## INSTRUCTIONS TO FOLLOW
Write out, unaltered, each line from the top of the records below down to the line where "R = math.radians" appears, that line included.

## EXCERPTED DATA
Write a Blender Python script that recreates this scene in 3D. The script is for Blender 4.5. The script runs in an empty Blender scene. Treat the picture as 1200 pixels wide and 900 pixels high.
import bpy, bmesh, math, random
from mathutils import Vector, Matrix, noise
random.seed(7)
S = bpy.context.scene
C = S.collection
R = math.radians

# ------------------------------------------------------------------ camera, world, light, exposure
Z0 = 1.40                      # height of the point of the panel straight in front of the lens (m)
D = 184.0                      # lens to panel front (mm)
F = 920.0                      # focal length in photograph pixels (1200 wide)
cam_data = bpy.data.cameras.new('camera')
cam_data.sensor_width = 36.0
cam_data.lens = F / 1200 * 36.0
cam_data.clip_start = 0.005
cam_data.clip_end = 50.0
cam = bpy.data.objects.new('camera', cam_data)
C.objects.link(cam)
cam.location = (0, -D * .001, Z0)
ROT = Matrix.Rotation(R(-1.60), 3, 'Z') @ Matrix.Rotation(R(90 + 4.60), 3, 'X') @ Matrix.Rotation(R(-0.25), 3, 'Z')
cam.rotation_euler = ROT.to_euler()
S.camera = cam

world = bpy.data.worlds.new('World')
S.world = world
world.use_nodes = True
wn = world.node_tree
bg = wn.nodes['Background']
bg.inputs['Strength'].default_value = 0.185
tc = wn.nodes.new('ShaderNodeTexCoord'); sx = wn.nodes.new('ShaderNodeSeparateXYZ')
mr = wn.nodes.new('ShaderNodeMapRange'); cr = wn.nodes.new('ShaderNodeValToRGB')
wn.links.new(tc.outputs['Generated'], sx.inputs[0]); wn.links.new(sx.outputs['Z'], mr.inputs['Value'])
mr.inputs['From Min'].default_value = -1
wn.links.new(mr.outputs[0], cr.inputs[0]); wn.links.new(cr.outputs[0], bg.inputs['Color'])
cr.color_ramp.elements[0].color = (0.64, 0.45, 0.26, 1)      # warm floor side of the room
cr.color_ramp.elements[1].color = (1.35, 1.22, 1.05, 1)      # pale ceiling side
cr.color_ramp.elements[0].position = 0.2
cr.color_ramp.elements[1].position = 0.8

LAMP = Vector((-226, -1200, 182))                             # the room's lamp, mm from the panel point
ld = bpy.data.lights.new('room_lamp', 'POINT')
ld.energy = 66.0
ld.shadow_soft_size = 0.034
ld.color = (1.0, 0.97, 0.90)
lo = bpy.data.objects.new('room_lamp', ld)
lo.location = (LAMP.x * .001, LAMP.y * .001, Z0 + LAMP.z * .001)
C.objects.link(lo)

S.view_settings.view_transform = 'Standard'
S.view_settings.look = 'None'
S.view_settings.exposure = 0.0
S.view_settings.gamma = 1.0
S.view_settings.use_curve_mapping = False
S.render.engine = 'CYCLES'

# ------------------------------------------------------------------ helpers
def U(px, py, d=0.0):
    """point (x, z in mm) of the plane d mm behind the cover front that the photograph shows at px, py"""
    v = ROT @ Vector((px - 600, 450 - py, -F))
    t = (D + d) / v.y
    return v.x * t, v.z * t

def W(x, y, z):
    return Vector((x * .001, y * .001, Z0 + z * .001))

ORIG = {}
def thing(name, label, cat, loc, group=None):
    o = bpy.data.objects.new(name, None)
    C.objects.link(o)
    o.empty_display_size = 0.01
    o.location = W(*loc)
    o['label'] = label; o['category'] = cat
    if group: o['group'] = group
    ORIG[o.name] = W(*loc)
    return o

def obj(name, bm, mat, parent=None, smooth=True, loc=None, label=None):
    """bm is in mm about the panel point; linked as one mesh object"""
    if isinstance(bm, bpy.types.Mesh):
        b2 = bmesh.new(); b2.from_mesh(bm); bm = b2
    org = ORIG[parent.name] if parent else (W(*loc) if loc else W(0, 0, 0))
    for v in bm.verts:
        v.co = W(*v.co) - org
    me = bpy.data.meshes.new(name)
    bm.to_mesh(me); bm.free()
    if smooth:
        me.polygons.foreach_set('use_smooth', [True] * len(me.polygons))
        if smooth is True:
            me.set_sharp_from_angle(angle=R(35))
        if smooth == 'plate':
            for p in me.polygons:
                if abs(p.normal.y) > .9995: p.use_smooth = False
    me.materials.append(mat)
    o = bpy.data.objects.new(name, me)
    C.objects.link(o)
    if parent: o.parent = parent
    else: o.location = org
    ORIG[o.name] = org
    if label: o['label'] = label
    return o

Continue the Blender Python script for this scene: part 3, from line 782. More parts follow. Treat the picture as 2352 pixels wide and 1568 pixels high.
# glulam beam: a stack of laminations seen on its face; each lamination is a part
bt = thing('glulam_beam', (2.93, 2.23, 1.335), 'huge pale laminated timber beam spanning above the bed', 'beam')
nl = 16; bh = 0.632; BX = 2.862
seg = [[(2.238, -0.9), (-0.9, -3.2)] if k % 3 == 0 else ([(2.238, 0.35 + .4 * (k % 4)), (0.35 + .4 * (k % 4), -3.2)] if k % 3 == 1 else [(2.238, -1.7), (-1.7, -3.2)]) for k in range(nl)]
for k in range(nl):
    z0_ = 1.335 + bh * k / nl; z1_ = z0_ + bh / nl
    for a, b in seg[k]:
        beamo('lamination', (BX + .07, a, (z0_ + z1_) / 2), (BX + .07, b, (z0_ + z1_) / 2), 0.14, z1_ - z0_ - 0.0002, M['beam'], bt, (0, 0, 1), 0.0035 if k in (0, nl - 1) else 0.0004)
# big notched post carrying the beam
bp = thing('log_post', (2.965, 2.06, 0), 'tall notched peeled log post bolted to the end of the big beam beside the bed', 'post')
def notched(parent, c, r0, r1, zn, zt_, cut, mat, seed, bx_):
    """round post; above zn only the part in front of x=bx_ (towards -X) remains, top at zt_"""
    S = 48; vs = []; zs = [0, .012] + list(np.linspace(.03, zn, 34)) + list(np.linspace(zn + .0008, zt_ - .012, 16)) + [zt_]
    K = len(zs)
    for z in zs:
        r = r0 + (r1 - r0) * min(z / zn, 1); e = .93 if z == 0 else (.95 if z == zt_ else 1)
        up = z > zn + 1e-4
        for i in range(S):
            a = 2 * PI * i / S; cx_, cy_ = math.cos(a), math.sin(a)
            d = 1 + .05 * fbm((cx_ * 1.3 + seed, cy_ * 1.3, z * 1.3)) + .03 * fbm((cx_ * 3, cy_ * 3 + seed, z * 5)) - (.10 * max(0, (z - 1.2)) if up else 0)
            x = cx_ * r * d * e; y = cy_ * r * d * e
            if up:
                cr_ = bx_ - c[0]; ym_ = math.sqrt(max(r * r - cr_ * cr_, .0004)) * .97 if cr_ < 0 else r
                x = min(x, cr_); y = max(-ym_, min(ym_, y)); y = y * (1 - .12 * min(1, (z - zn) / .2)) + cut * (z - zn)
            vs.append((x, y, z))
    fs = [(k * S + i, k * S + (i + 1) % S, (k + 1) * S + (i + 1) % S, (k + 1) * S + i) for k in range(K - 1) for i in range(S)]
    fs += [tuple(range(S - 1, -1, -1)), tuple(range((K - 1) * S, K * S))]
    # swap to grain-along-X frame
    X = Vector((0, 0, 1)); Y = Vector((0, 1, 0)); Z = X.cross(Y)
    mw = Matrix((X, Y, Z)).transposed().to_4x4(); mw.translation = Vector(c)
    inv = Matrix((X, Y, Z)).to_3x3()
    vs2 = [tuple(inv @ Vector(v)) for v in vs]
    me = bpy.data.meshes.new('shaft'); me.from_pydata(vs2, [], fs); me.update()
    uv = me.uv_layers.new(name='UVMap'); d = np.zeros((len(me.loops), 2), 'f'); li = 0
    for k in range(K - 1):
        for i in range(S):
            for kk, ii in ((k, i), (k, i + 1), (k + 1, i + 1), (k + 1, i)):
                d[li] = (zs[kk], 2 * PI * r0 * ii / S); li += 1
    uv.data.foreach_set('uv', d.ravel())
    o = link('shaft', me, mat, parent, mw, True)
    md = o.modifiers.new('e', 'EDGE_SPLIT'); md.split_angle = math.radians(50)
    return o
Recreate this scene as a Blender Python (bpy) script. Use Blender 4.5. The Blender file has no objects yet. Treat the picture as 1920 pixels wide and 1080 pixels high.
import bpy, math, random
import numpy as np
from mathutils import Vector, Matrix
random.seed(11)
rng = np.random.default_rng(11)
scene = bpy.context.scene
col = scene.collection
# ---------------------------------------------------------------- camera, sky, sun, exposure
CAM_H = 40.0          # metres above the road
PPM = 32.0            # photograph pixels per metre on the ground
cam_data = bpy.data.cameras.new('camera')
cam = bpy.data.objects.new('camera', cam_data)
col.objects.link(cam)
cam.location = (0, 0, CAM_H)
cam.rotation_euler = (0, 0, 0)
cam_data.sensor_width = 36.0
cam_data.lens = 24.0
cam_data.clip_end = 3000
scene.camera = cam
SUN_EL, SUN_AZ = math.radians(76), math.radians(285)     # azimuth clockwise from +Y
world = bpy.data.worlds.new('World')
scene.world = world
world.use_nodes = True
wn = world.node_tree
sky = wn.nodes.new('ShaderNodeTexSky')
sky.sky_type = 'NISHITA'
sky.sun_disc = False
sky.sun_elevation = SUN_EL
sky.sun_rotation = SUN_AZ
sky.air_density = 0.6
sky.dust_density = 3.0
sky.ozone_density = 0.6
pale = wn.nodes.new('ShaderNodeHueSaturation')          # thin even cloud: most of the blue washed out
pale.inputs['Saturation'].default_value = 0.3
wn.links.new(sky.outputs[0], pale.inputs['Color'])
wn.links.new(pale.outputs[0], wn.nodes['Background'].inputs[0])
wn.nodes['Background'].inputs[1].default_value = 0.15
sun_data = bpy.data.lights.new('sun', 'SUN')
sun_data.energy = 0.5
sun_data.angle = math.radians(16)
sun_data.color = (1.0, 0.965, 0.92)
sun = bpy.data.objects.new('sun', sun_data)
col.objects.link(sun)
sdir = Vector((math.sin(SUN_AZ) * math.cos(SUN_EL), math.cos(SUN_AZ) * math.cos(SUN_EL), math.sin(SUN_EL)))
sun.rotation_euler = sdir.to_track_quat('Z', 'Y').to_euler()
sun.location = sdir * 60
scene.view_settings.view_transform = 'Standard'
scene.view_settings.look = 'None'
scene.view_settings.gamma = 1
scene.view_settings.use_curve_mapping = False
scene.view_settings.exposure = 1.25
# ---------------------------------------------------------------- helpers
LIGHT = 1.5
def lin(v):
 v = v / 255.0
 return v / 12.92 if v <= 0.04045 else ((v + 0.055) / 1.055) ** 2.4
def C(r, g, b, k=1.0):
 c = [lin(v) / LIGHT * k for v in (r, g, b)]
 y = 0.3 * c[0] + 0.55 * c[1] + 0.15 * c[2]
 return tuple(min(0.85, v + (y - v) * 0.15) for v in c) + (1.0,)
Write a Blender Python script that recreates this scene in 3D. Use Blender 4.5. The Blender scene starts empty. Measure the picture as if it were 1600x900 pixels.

## PROBLEM SOLUTION
Write a Blender Python script that recreates this scene in 3D. The script is for Blender 4.5. The script runs in an empty Blender scene. Treat the picture as 1200 pixels wide and 900 pixels high.
import bpy, bmesh, math, random
from mathutils import Vector, Matrix, noise
random.seed(7)
S = bpy.context.scene
C = S.collection
R = math.radians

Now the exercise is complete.